The Golden State Warriors' dominance made last season feel like a long trot toward an inevitable conclusion. But something unexpected happened this offseason. Instead of the rest of the league choosing to wait out the Warriors' dynasty, teams in the West forged ahead and decided to meet Golden State's challenge head on. A significant migration of talent from the Eastern Conference to the Western Conference occurred. Teams are not conceding anything to the defending champions. They've decided instead to pursue avenues to aggressively retool their rosters.

In Houston, Daryl Morey took the formula of Mike D'Antoni running an offense led by James Harden at the point, and added another PG in Chris Paul.

In Minnesota, Tom Thibodeau finally parted with two young pieces in Zach LaVine and Kris Dunn to land Jimmy Butler, who fills multiple areas of needs. The Timberwolves followed that up by adding Jeff Teague, Taj Gibson and Jamal Crawford in free agency.

Oklahoma City's Sam Presti, a general manager who in the past has always straddled the line between contending with an eye towards future flexibility, has decided to take a chance on a Russell Westbrook-Paul George partnership that might only last one season, as both superstars are slated to become unrestricted free agents next summer.

Add in the Spurs, who have Kawhi Leonard and probably think their Western Conference Finals sweep at the hands of the Warriors would have turned out differently if their No. 1 player were healthy, and suddenly, the West has a handful of teams who can present a different challenge to the Warriors this season.

When the Lakers were winning championships in the early 2000s, two superstars -- Shaq and Kobe -- was the formula. The league evolved, the center position became less important and a three-superstar system sprung up: Boston with Kevin Garnett, Ray Allen and Paul Pierce; Miami with LeBron, Dwyane Wade and Chris Bosh.

The Warriors have set a new standard in building a championship team, and other clubs have been forced to rethink their strategy and take chances they otherwise wouldn't have, and it's resulted in a strengthening of talent and roster building for teams chasing the Warriors in the West.

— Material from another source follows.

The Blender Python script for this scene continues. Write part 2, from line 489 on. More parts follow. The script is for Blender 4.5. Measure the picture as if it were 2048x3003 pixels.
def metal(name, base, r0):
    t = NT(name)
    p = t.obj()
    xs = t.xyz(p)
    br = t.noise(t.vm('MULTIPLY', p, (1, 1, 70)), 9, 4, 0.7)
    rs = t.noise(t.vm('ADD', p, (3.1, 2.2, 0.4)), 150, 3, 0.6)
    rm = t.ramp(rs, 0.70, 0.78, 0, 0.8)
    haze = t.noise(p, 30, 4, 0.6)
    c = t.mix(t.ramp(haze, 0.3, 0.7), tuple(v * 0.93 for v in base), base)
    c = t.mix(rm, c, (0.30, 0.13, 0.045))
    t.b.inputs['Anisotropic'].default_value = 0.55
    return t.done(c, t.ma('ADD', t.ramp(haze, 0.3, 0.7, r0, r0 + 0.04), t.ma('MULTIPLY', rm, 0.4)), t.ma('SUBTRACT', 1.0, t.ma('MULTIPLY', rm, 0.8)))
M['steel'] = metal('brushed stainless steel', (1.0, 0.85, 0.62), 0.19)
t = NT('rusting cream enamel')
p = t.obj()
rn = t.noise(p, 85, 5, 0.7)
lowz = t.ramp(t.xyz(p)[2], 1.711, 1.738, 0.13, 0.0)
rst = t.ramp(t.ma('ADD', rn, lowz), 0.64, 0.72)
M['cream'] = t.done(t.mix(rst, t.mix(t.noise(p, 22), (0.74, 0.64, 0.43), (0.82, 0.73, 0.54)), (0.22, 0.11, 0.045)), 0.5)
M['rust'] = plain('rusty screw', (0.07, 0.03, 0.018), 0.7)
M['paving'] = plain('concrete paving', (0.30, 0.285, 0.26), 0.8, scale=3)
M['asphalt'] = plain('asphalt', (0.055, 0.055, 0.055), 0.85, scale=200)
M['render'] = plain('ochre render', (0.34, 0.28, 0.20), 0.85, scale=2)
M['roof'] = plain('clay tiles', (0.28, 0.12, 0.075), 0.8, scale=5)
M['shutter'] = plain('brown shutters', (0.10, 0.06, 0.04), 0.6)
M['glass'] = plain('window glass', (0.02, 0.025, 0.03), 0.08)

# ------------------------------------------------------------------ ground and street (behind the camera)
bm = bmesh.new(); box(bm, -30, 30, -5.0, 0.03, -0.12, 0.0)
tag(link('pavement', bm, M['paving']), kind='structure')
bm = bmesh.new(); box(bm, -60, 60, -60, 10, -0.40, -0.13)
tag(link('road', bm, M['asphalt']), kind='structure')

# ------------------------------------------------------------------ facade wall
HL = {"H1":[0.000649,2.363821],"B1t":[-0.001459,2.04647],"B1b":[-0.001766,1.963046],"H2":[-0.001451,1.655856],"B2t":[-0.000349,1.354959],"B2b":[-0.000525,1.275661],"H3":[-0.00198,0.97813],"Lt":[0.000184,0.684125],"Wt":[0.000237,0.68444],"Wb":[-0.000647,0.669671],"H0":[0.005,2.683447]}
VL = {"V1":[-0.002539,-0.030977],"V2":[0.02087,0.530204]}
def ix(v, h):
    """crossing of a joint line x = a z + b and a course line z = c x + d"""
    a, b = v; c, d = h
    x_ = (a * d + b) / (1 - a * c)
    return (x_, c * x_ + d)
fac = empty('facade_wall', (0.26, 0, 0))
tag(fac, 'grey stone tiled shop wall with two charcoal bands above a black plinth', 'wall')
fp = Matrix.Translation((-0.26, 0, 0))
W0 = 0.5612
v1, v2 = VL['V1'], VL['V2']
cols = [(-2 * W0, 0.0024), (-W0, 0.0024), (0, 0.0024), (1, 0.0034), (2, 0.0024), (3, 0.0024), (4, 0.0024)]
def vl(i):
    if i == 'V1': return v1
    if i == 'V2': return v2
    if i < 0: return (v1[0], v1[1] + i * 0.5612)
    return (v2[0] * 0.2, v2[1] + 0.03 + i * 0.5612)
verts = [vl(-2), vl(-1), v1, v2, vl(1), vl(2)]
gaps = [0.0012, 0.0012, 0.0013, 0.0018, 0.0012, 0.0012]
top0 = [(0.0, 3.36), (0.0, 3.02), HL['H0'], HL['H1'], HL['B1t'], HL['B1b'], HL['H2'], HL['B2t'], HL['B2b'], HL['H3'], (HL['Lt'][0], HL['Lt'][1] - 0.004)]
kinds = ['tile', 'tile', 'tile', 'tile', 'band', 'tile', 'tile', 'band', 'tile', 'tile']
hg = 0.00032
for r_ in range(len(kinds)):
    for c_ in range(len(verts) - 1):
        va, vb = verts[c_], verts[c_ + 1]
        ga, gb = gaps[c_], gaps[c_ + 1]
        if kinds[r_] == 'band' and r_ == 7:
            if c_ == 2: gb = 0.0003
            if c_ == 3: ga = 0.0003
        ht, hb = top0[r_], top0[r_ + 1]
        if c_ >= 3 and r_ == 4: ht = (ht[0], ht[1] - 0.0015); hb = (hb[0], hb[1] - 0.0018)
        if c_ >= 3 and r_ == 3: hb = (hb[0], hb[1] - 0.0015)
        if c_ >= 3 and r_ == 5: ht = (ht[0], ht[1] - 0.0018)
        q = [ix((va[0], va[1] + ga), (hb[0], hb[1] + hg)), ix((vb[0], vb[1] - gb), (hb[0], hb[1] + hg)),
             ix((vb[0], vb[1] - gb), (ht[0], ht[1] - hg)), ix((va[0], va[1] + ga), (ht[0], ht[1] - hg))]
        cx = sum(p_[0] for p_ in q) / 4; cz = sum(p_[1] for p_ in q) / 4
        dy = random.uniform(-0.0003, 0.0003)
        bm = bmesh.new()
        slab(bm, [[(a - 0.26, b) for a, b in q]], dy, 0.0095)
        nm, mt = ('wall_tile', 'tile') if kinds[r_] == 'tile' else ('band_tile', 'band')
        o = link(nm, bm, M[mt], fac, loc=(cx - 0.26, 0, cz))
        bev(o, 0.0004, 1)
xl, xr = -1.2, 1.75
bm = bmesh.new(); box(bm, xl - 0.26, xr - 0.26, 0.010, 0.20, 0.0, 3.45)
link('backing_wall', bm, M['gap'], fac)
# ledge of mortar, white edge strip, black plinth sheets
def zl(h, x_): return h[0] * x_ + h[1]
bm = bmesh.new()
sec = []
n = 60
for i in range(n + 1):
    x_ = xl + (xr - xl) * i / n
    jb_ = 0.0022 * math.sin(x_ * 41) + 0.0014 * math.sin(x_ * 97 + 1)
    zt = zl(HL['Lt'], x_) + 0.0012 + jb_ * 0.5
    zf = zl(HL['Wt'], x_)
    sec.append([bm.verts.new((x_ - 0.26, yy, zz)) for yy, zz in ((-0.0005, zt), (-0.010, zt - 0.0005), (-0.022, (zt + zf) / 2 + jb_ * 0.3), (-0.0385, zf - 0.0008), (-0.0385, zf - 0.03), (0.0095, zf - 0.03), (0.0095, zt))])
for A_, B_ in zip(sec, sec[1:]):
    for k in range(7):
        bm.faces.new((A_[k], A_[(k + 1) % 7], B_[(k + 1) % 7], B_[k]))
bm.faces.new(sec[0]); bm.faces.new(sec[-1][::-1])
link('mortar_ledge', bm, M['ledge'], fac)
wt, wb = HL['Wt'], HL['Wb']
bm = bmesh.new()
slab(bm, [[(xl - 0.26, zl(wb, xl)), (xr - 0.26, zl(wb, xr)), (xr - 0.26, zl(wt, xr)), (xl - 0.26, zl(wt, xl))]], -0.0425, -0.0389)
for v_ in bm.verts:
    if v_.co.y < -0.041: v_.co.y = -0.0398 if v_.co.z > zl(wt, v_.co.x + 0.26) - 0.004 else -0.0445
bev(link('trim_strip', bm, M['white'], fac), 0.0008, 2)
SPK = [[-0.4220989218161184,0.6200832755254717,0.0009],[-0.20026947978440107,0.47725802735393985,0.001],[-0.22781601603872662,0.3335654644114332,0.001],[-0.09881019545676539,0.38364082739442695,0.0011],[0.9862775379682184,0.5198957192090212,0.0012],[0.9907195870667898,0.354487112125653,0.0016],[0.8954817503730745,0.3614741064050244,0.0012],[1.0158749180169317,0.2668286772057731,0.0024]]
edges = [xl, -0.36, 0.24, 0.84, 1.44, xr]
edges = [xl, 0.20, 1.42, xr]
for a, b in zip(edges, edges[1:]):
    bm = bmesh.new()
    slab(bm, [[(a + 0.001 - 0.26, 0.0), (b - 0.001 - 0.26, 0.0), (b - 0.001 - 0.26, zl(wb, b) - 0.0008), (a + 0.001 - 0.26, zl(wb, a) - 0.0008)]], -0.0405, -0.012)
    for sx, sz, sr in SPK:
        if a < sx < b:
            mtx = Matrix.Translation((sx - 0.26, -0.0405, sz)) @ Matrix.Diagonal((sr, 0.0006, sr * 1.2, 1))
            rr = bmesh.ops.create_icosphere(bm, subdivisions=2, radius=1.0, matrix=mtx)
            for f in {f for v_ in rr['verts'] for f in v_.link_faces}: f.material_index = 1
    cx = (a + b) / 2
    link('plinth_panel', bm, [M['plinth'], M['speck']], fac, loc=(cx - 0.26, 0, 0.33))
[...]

The bar has been raised, and while Golden State will be overwhelming favorites heading into next season, the rest of the league has started to work toward closing the gap.

This might be the legacy of this Warriors' super team. In the same way that LeBron's individual greatness in the 2016 Finals spurred Golden State's pursuit of Kevin Durant, the Warriors are now ushering in a new hyper-aggressive strategy among their competitors to keep up.

For all the chatter about how the Warriors' dominance was bad for the league -- and that might be true in the short term -- this team has also completely shifted the dynamics of team building, and the end result means that it will have inadvertently created a much more competitive league in the long run.

The Lakers have opened up cap space for the summer of 2018 to presumably chase two superstars to pair with their young core led by Lonzo Ball and Brandon Ingram. The Pelicans are trying to figure out the DeMarcus Cousins-Anthony Davis experiment. In two or three years, we might see the Western Conference -- more dominant conference for several decades now -- as competitive as it has ever been.

There will come a point when the Warriors' core group will disband, from natural decline, from injury, or from ownership deciding they've paid enough into the luxury tax to keep this group together. But years after Golden State is no longer perched at the top of the league, its impact will still be felt, and we'll look back at the 2017 offseason as the beginning of a better NBA.